— start of DATA EXTRACT —

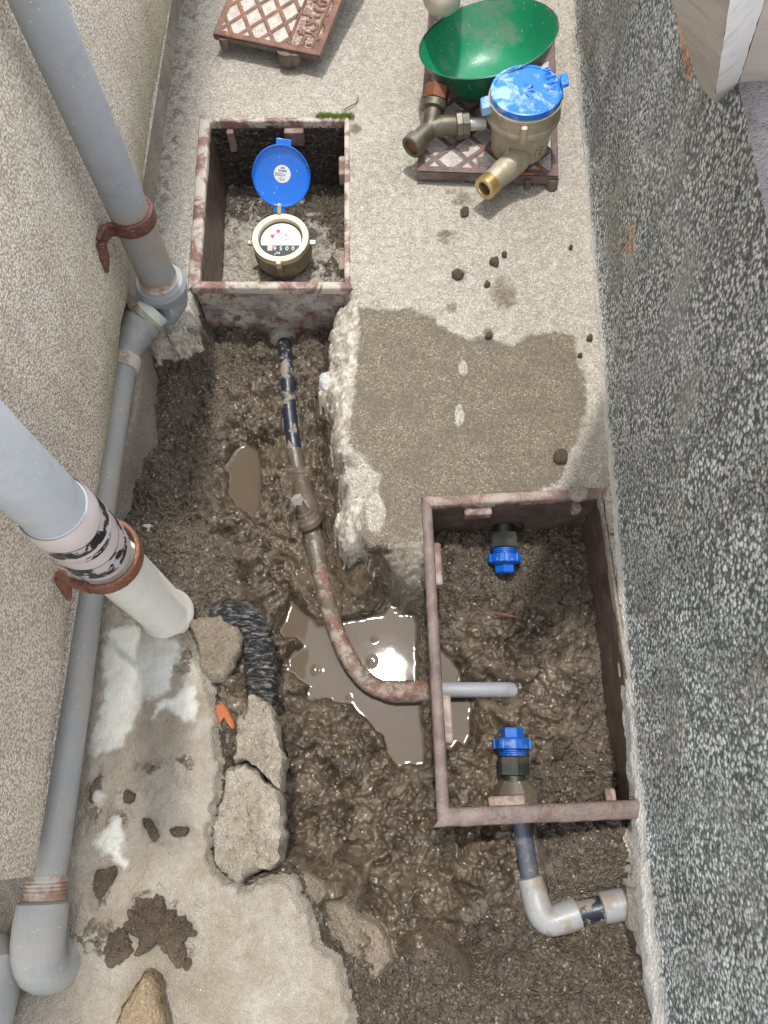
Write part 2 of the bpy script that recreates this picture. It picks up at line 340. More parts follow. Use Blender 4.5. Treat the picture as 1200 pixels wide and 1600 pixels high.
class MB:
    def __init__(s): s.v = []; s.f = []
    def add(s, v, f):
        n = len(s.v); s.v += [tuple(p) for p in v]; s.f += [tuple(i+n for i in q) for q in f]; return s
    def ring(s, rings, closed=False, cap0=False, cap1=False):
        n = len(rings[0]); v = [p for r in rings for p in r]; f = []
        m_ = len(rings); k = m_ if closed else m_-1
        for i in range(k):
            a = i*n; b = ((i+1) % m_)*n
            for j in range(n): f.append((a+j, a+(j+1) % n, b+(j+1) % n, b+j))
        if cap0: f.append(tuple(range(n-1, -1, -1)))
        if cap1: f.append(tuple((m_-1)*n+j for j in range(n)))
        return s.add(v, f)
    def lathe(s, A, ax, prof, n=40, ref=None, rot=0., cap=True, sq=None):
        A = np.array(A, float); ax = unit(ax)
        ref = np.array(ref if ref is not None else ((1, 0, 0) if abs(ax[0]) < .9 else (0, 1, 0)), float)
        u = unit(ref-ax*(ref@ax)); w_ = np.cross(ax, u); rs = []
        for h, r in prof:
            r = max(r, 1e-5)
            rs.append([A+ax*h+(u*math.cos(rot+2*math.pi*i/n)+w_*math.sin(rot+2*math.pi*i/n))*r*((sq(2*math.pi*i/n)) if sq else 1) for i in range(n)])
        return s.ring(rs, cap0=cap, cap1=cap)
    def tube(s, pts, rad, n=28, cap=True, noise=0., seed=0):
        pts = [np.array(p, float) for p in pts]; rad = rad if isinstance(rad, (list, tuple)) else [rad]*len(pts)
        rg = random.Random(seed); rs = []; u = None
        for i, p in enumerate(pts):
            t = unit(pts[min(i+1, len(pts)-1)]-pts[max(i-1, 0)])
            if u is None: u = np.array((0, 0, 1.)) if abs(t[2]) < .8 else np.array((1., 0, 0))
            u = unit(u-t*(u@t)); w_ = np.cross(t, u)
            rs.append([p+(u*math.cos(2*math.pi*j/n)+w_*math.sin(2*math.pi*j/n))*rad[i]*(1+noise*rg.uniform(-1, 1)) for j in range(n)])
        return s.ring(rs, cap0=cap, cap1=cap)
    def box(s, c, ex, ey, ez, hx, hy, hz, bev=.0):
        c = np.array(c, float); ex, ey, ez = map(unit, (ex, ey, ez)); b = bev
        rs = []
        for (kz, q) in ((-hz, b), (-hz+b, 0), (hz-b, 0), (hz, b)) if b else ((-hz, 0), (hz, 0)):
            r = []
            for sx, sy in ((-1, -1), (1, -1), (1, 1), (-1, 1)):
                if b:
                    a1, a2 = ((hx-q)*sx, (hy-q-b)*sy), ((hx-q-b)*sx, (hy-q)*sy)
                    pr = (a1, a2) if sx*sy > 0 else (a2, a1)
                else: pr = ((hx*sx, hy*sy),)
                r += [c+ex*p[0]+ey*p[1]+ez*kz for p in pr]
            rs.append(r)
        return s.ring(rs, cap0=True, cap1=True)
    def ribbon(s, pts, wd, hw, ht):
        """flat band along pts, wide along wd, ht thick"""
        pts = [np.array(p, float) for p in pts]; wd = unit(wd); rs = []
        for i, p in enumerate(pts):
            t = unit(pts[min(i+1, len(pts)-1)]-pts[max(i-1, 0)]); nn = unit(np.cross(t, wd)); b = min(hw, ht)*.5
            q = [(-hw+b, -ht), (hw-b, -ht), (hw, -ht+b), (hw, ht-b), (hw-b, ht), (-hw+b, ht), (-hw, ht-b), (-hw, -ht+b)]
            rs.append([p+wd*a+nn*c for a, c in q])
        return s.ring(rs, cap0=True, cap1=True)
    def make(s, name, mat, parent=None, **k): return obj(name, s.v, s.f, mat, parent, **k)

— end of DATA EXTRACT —

Restate the entire listing word for word, excluding pictures.

OUTPUT>
Write part 2 of the bpy script that recreates this picture. It picks up at line 340. More parts follow. Use Blender 4.5. Treat the picture as 1200 pixels wide and 1600 pixels high.
class MB:
    def __init__(s): s.v = []; s.f = []
    def add(s, v, f):
        n = len(s.v); s.v += [tuple(p) for p in v]; s.f += [tuple(i+n for i in q) for q in f]; return s
    def ring(s, rings, closed=False, cap0=False, cap1=False):
        n = len(rings[0]); v = [p for r in rings for p in r]; f = []
        m_ = len(rings); k = m_ if closed else m_-1
        for i in range(k):
            a = i*n; b = ((i+1) % m_)*n
            for j in range(n): f.append((a+j, a+(j+1) % n, b+(j+1) % n, b+j))
        if cap0: f.append(tuple(range(n-1, -1, -1)))
        if cap1: f.append(tuple((m_-1)*n+j for j in range(n)))
        return s.add(v, f)
    def lathe(s, A, ax, prof, n=40, ref=None, rot=0., cap=True, sq=None):
        A = np.array(A, float); ax = unit(ax)
        ref = np.array(ref if ref is not None else ((1, 0, 0) if abs(ax[0]) < .9 else (0, 1, 0)), float)
        u = unit(ref-ax*(ref@ax)); w_ = np.cross(ax, u); rs = []
        for h, r in prof:
            r = max(r, 1e-5)
            rs.append([A+ax*h+(u*math.cos(rot+2*math.pi*i/n)+w_*math.sin(rot+2*math.pi*i/n))*r*((sq(2*math.pi*i/n)) if sq else 1) for i in range(n)])
        return s.ring(rs, cap0=cap, cap1=cap)
    def tube(s, pts, rad, n=28, cap=True, noise=0., seed=0):
        pts = [np.array(p, float) for p in pts]; rad = rad if isinstance(rad, (list, tuple)) else [rad]*len(pts)
        rg = random.Random(seed); rs = []; u = None
        for i, p in enumerate(pts):
            t = unit(pts[min(i+1, len(pts)-1)]-pts[max(i-1, 0)])
            if u is None: u = np.array((0, 0, 1.)) if abs(t[2]) < .8 else np.array((1., 0, 0))
            u = unit(u-t*(u@t)); w_ = np.cross(t, u)
            rs.append([p+(u*math.cos(2*math.pi*j/n)+w_*math.sin(2*math.pi*j/n))*rad[i]*(1+noise*rg.uniform(-1, 1)) for j in range(n)])
        return s.ring(rs, cap0=cap, cap1=cap)
    def box(s, c, ex, ey, ez, hx, hy, hz, bev=.0):
        c = np.array(c, float); ex, ey, ez = map(unit, (ex, ey, ez)); b = bev
        rs = []
        for (kz, q) in ((-hz, b), (-hz+b, 0), (hz-b, 0), (hz, b)) if b else ((-hz, 0), (hz, 0)):
            r = []
            for sx, sy in ((-1, -1), (1, -1), (1, 1), (-1, 1)):
                if b:
                    a1, a2 = ((hx-q)*sx, (hy-q-b)*sy), ((hx-q-b)*sx, (hy-q)*sy)
                    pr = (a1, a2) if sx*sy > 0 else (a2, a1)
                else: pr = ((hx*sx, hy*sy),)
                r += [c+ex*p[0]+ey*p[1]+ez*kz for p in pr]
            rs.append(r)
        return s.ring(rs, cap0=True, cap1=True)
    def ribbon(s, pts, wd, hw, ht):
        """flat band along pts, wide along wd, ht thick"""
        pts = [np.array(p, float) for p in pts]; wd = unit(wd); rs = []
        for i, p in enumerate(pts):
            t = unit(pts[min(i+1, len(pts)-1)]-pts[max(i-1, 0)]); nn = unit(np.cross(t, wd)); b = min(hw, ht)*.5
            q = [(-hw+b, -ht), (hw-b, -ht), (hw, -ht+b), (hw, ht-b), (hw-b, ht), (-hw+b, ht), (-hw, ht-b), (-hw, -ht+b)]
            rs.append([p+wd*a+nn*c for a, c in q])
        return s.ring(rs, cap0=True, cap1=True)
    def make(s, name, mat, parent=None, **k): return obj(name, s.v, s.f, mat, parent, **k)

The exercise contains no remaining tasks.